During their march they oblige their prisoners to sing their death-song, which generally consists of these or similar sentences: “I am going to die, I am about to suffer; but I will bear the severest tortures my enemies can inflict with becoming fortitude. I will die like a brave man, and I shall then go to join the chiefs that have suffered on the same account.” These songs are continued with necessary intervals, until they reach the village or camp to which they are going.
When the warriors are arrived within hearing, they set up different cries, which communicates to their friends a general history of the success of the expedition. The number of the death-cries they give, declares how many of their own party are lost; the number of war-hoops, the number of prisoners they have taken.

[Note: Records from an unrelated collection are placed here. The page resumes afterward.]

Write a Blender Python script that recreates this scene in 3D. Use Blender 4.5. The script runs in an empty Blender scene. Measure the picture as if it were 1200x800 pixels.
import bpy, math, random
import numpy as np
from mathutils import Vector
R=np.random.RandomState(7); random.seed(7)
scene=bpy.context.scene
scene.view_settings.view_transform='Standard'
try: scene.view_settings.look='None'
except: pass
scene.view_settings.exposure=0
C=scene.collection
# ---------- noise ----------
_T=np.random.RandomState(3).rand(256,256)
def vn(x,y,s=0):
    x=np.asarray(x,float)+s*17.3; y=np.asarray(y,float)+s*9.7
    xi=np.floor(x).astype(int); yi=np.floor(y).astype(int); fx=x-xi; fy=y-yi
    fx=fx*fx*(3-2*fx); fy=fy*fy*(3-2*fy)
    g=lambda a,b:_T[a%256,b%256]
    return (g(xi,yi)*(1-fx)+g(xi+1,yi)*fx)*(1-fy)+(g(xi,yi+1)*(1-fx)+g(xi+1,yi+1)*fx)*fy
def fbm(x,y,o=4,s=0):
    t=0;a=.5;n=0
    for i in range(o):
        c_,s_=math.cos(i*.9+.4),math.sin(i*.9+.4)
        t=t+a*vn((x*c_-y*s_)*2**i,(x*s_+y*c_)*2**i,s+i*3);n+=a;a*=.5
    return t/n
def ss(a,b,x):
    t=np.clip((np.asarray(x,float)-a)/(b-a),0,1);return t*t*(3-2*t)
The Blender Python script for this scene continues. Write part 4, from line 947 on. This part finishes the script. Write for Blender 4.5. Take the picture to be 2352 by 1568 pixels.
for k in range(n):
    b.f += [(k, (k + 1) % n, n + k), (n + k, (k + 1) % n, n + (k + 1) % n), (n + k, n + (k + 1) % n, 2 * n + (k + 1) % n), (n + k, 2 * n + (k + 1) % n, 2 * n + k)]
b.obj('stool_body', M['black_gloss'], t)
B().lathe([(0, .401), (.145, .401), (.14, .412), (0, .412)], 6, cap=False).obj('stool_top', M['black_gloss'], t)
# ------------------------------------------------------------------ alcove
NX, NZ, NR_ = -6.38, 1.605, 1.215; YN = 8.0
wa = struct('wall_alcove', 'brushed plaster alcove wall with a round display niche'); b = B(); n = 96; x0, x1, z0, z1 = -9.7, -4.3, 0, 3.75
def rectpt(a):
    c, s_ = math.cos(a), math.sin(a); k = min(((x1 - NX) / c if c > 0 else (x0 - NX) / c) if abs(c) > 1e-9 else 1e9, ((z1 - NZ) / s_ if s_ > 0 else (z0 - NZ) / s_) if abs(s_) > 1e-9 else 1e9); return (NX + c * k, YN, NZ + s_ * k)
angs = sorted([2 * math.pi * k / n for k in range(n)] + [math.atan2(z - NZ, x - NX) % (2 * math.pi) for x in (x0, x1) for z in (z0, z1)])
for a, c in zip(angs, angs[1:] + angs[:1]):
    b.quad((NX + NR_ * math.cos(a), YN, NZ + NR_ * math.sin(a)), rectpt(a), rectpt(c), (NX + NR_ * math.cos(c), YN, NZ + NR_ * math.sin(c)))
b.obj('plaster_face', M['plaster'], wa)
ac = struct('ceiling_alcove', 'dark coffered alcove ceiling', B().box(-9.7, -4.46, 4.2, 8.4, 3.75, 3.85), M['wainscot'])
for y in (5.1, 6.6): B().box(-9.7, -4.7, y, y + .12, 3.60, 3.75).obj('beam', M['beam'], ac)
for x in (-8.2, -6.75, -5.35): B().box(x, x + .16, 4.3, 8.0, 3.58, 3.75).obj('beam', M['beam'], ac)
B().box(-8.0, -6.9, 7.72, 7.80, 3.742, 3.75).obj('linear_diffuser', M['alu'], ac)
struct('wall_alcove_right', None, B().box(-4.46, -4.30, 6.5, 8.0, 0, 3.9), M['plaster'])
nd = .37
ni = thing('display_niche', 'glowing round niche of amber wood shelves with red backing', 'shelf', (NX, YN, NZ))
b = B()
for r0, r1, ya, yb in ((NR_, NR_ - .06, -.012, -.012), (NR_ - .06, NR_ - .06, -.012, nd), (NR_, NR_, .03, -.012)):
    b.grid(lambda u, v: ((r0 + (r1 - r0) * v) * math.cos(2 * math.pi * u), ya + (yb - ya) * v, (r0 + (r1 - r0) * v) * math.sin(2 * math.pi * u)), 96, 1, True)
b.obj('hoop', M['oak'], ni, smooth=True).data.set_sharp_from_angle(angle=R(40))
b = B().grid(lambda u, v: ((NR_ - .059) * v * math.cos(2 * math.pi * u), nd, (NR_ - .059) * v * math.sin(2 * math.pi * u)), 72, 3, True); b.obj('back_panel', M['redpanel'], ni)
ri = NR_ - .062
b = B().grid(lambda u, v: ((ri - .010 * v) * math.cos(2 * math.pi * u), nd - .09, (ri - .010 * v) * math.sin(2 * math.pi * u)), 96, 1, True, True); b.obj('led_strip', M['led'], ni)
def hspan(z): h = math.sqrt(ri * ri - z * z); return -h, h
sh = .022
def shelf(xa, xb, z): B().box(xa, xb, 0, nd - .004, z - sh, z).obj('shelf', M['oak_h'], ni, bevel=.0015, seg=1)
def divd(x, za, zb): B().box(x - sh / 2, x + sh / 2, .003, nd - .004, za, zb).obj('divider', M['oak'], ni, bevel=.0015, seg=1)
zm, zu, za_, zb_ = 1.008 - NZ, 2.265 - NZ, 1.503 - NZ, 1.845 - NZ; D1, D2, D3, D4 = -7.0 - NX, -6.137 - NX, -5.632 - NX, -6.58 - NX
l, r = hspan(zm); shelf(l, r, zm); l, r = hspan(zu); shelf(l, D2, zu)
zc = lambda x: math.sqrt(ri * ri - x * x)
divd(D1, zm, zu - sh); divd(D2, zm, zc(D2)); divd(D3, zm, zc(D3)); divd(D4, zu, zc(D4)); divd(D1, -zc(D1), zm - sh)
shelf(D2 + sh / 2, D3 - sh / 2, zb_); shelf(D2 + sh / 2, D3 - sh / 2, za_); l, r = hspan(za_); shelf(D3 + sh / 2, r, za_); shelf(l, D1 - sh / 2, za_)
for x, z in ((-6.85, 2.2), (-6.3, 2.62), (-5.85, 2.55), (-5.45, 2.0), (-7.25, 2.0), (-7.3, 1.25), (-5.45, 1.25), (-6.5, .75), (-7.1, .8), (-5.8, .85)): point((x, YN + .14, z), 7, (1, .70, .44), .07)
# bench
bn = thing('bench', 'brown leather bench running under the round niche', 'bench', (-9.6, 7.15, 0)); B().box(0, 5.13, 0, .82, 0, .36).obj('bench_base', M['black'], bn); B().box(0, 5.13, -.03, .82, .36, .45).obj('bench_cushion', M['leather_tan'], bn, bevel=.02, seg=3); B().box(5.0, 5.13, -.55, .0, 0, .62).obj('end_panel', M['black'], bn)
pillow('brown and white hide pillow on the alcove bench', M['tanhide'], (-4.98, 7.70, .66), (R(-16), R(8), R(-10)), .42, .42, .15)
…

It is difficult to describe these cries, but the best idea I can convey of them is, that the former consists of the sound Whoo, Whoo, Whoop, which is continued in a long shrill tone, nearly till the breath is exhausted, and then broken off with a sudden elevation of the voice. The latter of a loud cry, of much the same kind, which is modulated into notes by the hand being placed before the mouth. Both of them might be heard to a very considerable distance.
Whilst these are uttering, the persons to whom they are designed to convey the intelligence, continue motionless and all attention. When this ceremony is performed, the whole village issue out to learn the particulars of the relation they have just heard in general terms, and according as the news prove mournful or the contrary, they answer by so many acclamations or cries of lamentation.
Being by this time arrived at the village or camp, the women and children arm themselves with sticks and bludgeons, and form themselves into two ranks, through which the prisoners are obliged to pass. The treatment they undergo before they reach the extremity of the line, is very severe. Sometimes they are so beaten over the head and face, as to have scarcely any remains of life; and happy would it be for them if by this usage an end was put to their wretched beings. But their tormentors take care that none of the blows they give prove mortal, as they wish to reserve the miserable sufferers for more severe inflictions.
After having undergone this introductory discipline, they are bound hand and foot, whilst the chiefs hold a council in which their fate is determined. Those who are decreed to be put to death by the usual torments, are delivered to the chief of the warriors; such as are to be spared, are given into the hands of the chief of the nation: so that in a short time all the prisoners may be assured of their fate, as the sentence now pronounced is irrevocable. The former they term being consigned to the house of death, the latter to the house of grace.
Such captives as are pretty far advanced in life, and have acquired great honour by their warlike deeds, always atone for the blood they have spilt by the tortures of fire. Their success in war is readily known by the blue marks upon their breasts and arms, which are as legible to the Indians as letters are to Europeans.
The manner in which these hieroglyphicks are made, is by breaking the skin with the teeth of fish, or sharpened flints, dipped in a kind of ink made of the foot of pitch pine. Like those of the ancient Picts of Britain these are esteemed ornamental; and at the same time they serve as registers of the heroic actions of the warrior, who thus bears about him indelible marks of his valour.
The prisoners destined to death are soon led to the place of execution, which is generally in the centre of the camp or village; where, being stript, and every part of their bodies blackened, the skin of a crow or raven is fixed on their heads. They are then bound to a stake, with faggots heaped around them, and obliged for the last time to sing their death-song.
The warriors, for such it is only who commonly suffer this punishment, now perform in a more prolix manner this sad solemnity. They recount with an audible voice all the brave actions they have performed, and pride themselves in the number of enemies they have killed. In this rehearsal they spare not even their tormentors, but strive by every provoking tale they can invent to irritate and insult them. Sometimes this has the desired effect, and the sufferers are dispatched sooner than they otherwise would have been.